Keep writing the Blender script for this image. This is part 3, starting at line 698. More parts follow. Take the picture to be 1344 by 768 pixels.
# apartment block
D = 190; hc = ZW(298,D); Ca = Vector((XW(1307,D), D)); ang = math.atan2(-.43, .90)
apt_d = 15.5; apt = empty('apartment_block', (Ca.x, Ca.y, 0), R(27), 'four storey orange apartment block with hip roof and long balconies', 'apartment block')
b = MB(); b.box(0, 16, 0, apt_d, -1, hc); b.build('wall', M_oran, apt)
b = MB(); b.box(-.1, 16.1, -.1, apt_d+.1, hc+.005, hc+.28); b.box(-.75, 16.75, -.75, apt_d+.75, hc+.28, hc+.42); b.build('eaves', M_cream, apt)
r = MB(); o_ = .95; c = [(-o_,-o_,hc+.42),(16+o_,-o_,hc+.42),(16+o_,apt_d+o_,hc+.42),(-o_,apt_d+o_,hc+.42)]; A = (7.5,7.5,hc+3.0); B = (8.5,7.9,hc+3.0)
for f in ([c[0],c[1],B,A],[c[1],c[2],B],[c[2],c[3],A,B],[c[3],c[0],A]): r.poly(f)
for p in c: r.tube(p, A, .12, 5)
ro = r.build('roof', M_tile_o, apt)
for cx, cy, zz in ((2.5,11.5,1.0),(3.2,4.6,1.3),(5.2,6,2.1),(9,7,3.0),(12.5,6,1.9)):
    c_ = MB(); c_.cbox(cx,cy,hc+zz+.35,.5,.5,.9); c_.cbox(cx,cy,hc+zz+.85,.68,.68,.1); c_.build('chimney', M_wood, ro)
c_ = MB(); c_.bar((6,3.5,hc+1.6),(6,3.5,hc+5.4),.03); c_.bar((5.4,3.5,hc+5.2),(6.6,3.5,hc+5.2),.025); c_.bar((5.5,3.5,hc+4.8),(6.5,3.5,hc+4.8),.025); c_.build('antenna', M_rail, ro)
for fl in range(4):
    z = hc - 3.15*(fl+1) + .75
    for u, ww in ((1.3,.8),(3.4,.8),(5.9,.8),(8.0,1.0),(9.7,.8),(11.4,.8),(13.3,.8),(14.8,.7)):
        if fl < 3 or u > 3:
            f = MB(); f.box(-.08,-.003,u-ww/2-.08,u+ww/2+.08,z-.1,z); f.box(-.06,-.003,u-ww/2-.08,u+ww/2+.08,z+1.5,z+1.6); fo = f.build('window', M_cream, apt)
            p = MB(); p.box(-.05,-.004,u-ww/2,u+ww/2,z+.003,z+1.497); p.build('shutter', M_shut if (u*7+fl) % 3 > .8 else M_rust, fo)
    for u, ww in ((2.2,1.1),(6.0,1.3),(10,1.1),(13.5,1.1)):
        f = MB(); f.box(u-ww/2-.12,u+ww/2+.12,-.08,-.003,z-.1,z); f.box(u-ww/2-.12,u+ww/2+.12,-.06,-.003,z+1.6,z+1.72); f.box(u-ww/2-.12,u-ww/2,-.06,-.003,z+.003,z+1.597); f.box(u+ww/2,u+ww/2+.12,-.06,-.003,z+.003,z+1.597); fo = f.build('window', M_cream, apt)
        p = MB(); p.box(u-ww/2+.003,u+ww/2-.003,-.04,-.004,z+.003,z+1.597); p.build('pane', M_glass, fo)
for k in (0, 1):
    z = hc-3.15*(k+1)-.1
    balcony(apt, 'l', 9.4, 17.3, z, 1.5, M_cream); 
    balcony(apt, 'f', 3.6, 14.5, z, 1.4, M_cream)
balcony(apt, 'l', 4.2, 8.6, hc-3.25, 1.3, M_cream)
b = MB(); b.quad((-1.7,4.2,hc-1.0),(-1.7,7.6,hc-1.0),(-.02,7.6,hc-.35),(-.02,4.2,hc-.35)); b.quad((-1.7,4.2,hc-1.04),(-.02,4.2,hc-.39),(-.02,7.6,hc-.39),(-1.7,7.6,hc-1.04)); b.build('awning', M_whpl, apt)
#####
#### [Work required]
Please reproduce the entire listing, exactly as shown.

#### [Completed exercise]
Keep writing the Blender script for this image. This is part 3, starting at line 698. More parts follow. Take the picture to be 1344 by 768 pixels.
# apartment block
D = 190; hc = ZW(298,D); Ca = Vector((XW(1307,D), D)); ang = math.atan2(-.43, .90)
apt_d = 15.5; apt = empty('apartment_block', (Ca.x, Ca.y, 0), R(27), 'four storey orange apartment block with hip roof and long balconies', 'apartment block')
b = MB(); b.box(0, 16, 0, apt_d, -1, hc); b.build('wall', M_oran, apt)
b = MB(); b.box(-.1, 16.1, -.1, apt_d+.1, hc+.005, hc+.28); b.box(-.75, 16.75, -.75, apt_d+.75, hc+.28, hc+.42); b.build('eaves', M_cream, apt)
r = MB(); o_ = .95; c = [(-o_,-o_,hc+.42),(16+o_,-o_,hc+.42),(16+o_,apt_d+o_,hc+.42),(-o_,apt_d+o_,hc+.42)]; A = (7.5,7.5,hc+3.0); B = (8.5,7.9,hc+3.0)
for f in ([c[0],c[1],B,A],[c[1],c[2],B],[c[2],c[3],A,B],[c[3],c[0],A]): r.poly(f)
for p in c: r.tube(p, A, .12, 5)
ro = r.build('roof', M_tile_o, apt)
for cx, cy, zz in ((2.5,11.5,1.0),(3.2,4.6,1.3),(5.2,6,2.1),(9,7,3.0),(12.5,6,1.9)):
    c_ = MB(); c_.cbox(cx,cy,hc+zz+.35,.5,.5,.9); c_.cbox(cx,cy,hc+zz+.85,.68,.68,.1); c_.build('chimney', M_wood, ro)
c_ = MB(); c_.bar((6,3.5,hc+1.6),(6,3.5,hc+5.4),.03); c_.bar((5.4,3.5,hc+5.2),(6.6,3.5,hc+5.2),.025); c_.bar((5.5,3.5,hc+4.8),(6.5,3.5,hc+4.8),.025); c_.build('antenna', M_rail, ro)
for fl in range(4):
    z = hc - 3.15*(fl+1) + .75
    for u, ww in ((1.3,.8),(3.4,.8),(5.9,.8),(8.0,1.0),(9.7,.8),(11.4,.8),(13.3,.8),(14.8,.7)):
        if fl < 3 or u > 3:
            f = MB(); f.box(-.08,-.003,u-ww/2-.08,u+ww/2+.08,z-.1,z); f.box(-.06,-.003,u-ww/2-.08,u+ww/2+.08,z+1.5,z+1.6); fo = f.build('window', M_cream, apt)
            p = MB(); p.box(-.05,-.004,u-ww/2,u+ww/2,z+.003,z+1.497); p.build('shutter', M_shut if (u*7+fl) % 3 > .8 else M_rust, fo)
    for u, ww in ((2.2,1.1),(6.0,1.3),(10,1.1),(13.5,1.1)):
        f = MB(); f.box(u-ww/2-.12,u+ww/2+.12,-.08,-.003,z-.1,z); f.box(u-ww/2-.12,u+ww/2+.12,-.06,-.003,z+1.6,z+1.72); f.box(u-ww/2-.12,u-ww/2,-.06,-.003,z+.003,z+1.597); f.box(u+ww/2,u+ww/2+.12,-.06,-.003,z+.003,z+1.597); fo = f.build('window', M_cream, apt)
        p = MB(); p.box(u-ww/2+.003,u+ww/2-.003,-.04,-.004,z+.003,z+1.597); p.build('pane', M_glass, fo)
for k in (0, 1):
    z = hc-3.15*(k+1)-.1
    balcony(apt, 'l', 9.4, 17.3, z, 1.5, M_cream); 
    balcony(apt, 'f', 3.6, 14.5, z, 1.4, M_cream)
balcony(apt, 'l', 4.2, 8.6, hc-3.25, 1.3, M_cream)
b = MB(); b.quad((-1.7,4.2,hc-1.0),(-1.7,7.6,hc-1.0),(-.02,7.6,hc-.35),(-.02,4.2,hc-.35)); b.quad((-1.7,4.2,hc-1.04),(-.02,4.2,hc-.39),(-.02,7.6,hc-.39),(-1.7,7.6,hc-1.04)); b.build('awning', M_whpl, apt)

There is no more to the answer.